• [SHORT EXERCISE]:
Repeat everything from the first line of the listing below through the line that contains "b = cyl((2.53, -.81, 1.02), (2.56, -.80, 1.045), .014, n=12);", exactly. Leave out pictures.

• [SUPPLIED MATERIAL]:
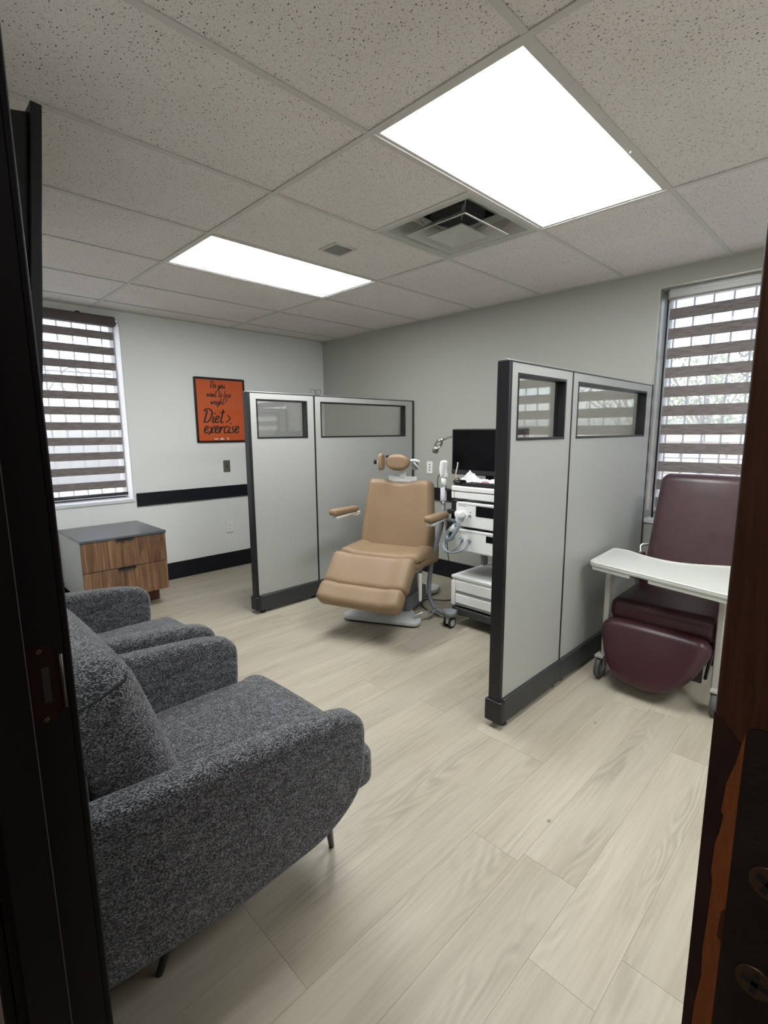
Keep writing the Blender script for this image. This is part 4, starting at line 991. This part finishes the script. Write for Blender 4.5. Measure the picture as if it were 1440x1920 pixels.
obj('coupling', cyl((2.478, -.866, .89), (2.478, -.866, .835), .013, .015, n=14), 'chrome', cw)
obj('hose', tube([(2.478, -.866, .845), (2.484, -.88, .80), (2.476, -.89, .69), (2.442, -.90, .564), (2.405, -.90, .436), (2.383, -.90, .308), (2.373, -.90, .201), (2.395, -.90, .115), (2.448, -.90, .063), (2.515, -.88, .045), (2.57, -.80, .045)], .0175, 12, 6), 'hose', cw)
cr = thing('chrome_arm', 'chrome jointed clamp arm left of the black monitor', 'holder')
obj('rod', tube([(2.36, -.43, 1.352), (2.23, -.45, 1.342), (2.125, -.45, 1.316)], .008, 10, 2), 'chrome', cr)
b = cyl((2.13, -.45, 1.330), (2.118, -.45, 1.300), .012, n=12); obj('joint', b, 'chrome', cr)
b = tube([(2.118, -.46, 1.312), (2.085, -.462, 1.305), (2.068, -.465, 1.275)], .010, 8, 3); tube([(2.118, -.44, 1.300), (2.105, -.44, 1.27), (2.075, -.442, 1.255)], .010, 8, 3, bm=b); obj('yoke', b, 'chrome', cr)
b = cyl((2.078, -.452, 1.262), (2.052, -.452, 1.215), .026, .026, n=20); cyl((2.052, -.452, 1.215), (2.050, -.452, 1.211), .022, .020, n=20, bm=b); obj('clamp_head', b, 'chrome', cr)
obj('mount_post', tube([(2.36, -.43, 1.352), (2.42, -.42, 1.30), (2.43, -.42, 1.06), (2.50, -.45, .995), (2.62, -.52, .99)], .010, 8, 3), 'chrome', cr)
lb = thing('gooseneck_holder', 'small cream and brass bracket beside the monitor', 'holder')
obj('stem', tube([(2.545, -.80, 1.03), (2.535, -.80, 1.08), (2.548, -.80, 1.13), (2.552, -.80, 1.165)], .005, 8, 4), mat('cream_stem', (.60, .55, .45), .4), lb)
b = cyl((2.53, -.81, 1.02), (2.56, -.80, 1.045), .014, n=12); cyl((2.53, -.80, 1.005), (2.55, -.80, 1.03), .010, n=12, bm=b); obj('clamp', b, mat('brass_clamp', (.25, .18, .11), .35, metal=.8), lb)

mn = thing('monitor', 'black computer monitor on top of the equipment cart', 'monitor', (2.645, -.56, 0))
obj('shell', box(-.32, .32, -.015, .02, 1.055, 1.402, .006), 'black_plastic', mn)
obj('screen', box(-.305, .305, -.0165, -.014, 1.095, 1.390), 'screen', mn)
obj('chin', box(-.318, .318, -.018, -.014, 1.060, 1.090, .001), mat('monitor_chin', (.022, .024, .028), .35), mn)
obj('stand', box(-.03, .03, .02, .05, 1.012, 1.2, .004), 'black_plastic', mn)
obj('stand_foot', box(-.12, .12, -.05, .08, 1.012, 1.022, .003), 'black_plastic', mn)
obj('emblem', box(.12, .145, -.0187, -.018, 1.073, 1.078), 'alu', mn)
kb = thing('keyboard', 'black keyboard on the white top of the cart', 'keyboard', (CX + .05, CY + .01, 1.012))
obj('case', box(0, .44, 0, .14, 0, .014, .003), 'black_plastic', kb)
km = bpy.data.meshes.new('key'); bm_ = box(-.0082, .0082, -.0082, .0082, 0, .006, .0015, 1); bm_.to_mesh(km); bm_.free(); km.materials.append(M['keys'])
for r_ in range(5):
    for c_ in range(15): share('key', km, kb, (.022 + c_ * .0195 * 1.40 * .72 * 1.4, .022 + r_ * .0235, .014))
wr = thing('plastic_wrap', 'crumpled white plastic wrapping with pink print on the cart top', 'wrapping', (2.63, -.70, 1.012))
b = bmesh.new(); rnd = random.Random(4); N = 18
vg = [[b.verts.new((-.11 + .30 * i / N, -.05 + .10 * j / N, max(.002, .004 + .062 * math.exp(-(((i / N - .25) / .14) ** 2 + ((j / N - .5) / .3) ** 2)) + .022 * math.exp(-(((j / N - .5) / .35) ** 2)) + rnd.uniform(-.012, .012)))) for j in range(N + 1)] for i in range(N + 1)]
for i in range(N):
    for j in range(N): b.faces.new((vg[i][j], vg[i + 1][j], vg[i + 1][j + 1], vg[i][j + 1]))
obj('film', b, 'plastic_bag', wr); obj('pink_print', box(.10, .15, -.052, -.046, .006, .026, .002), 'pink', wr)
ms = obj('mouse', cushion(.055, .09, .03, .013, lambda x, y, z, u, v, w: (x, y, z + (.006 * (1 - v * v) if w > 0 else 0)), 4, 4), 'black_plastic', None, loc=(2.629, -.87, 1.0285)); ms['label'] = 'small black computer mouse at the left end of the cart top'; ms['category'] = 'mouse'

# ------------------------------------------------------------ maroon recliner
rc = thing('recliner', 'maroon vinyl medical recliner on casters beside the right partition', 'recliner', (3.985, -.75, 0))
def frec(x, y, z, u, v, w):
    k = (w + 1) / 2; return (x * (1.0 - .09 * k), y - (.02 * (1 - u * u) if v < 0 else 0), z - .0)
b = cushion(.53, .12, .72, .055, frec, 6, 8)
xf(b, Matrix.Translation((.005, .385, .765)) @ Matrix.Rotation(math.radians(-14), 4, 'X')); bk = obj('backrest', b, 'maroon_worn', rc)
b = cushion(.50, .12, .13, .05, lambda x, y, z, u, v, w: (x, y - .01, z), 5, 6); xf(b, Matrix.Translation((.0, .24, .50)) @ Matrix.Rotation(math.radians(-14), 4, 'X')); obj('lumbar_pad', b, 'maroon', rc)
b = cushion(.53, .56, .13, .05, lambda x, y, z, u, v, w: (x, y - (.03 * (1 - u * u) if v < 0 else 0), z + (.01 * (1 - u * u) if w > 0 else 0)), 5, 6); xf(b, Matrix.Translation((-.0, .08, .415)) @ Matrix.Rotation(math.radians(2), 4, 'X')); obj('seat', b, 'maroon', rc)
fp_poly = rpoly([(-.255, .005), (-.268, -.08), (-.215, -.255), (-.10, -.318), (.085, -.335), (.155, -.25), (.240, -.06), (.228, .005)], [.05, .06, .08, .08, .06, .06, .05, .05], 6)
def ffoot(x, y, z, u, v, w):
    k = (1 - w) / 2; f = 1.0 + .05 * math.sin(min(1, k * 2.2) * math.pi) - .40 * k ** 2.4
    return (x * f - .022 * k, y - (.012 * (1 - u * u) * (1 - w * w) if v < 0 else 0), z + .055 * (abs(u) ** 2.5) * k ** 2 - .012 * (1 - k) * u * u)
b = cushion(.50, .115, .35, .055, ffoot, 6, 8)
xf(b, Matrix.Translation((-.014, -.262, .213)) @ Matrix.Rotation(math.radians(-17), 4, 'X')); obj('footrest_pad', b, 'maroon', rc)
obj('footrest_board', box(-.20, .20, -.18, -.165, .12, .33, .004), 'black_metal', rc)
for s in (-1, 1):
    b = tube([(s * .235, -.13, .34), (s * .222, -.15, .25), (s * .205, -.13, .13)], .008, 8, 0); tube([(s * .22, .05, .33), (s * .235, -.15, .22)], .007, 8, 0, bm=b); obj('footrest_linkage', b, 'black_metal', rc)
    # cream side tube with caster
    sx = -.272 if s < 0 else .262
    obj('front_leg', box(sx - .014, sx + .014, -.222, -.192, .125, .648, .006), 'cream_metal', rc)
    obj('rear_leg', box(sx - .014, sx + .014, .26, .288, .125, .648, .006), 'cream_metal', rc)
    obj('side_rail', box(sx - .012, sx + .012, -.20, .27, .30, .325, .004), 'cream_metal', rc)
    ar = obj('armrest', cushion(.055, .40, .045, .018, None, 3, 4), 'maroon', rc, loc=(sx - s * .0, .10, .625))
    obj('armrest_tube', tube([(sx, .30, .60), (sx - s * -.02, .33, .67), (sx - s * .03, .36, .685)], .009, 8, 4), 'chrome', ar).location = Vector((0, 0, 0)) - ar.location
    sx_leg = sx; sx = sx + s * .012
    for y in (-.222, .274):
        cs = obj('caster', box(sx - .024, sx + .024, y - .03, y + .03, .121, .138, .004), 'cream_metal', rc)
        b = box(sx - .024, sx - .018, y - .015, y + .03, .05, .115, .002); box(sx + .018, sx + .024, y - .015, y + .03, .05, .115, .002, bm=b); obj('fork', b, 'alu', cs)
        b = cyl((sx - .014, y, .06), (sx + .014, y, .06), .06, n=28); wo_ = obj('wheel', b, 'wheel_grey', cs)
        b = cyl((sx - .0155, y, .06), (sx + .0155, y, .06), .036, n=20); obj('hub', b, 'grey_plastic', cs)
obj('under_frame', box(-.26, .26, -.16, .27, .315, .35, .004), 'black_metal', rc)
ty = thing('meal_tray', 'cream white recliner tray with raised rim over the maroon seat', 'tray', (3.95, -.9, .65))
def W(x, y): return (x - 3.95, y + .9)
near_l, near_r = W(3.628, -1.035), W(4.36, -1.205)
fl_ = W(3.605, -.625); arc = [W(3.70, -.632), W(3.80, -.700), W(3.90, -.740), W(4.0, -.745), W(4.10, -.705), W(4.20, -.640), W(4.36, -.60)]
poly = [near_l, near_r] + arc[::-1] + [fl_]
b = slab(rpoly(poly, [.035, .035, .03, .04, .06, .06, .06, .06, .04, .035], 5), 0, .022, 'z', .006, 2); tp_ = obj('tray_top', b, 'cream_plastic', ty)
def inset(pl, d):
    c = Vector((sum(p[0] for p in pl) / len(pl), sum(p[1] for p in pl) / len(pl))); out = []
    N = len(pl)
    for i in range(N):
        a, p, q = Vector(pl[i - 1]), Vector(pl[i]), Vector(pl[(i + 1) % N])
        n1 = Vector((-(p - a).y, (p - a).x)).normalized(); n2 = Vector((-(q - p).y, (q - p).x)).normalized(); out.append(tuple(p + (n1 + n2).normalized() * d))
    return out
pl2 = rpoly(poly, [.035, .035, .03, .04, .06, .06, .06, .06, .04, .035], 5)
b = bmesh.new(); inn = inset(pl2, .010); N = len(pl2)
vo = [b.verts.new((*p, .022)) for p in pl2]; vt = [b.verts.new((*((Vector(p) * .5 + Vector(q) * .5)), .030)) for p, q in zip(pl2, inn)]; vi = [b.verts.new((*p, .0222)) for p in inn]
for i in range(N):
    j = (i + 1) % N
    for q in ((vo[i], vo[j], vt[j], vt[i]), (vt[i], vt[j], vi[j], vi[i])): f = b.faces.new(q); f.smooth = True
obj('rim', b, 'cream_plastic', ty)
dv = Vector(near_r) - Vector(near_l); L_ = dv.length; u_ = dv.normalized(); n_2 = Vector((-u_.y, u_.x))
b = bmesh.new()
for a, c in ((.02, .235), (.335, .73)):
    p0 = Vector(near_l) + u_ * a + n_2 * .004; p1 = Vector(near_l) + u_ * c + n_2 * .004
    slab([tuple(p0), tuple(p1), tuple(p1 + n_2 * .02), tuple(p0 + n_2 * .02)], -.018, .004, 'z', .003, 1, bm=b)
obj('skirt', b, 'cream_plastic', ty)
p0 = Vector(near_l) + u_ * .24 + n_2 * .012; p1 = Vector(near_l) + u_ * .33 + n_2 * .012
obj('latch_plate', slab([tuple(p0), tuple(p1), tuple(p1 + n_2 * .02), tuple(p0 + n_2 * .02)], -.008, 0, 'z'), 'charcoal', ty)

• [EXERCISE RESULT]:
Keep writing the Blender script for this image. This is part 4, starting at line 991. This part finishes the script. Write for Blender 4.5. Measure the picture as if it were 1440x1920 pixels.
obj('coupling', cyl((2.478, -.866, .89), (2.478, -.866, .835), .013, .015, n=14), 'chrome', cw)
obj('hose', tube([(2.478, -.866, .845), (2.484, -.88, .80), (2.476, -.89, .69), (2.442, -.90, .564), (2.405, -.90, .436), (2.383, -.90, .308), (2.373, -.90, .201), (2.395, -.90, .115), (2.448, -.90, .063), (2.515, -.88, .045), (2.57, -.80, .045)], .0175, 12, 6), 'hose', cw)
cr = thing('chrome_arm', 'chrome jointed clamp arm left of the black monitor', 'holder')
obj('rod', tube([(2.36, -.43, 1.352), (2.23, -.45, 1.342), (2.125, -.45, 1.316)], .008, 10, 2), 'chrome', cr)
b = cyl((2.13, -.45, 1.330), (2.118, -.45, 1.300), .012, n=12); obj('joint', b, 'chrome', cr)
b = tube([(2.118, -.46, 1.312), (2.085, -.462, 1.305), (2.068, -.465, 1.275)], .010, 8, 3); tube([(2.118, -.44, 1.300), (2.105, -.44, 1.27), (2.075, -.442, 1.255)], .010, 8, 3, bm=b); obj('yoke', b, 'chrome', cr)
b = cyl((2.078, -.452, 1.262), (2.052, -.452, 1.215), .026, .026, n=20); cyl((2.052, -.452, 1.215), (2.050, -.452, 1.211), .022, .020, n=20, bm=b); obj('clamp_head', b, 'chrome', cr)
obj('mount_post', tube([(2.36, -.43, 1.352), (2.42, -.42, 1.30), (2.43, -.42, 1.06), (2.50, -.45, .995), (2.62, -.52, .99)], .010, 8, 3), 'chrome', cr)
lb = thing('gooseneck_holder', 'small cream and brass bracket beside the monitor', 'holder')
obj('stem', tube([(2.545, -.80, 1.03), (2.535, -.80, 1.08), (2.548, -.80, 1.13), (2.552, -.80, 1.165)], .005, 8, 4), mat('cream_stem', (.60, .55, .45), .4), lb)
b = cyl((2.53, -.81, 1.02), (2.56, -.80, 1.045), .014, n=12); cyl((2.53, -.80, 1.005), (2.55, -.80, 1.03), .010, n=12, bm=b); obj('clamp', b, mat('brass_clamp', (.25, .18, .11), .35, metal=.8), lb)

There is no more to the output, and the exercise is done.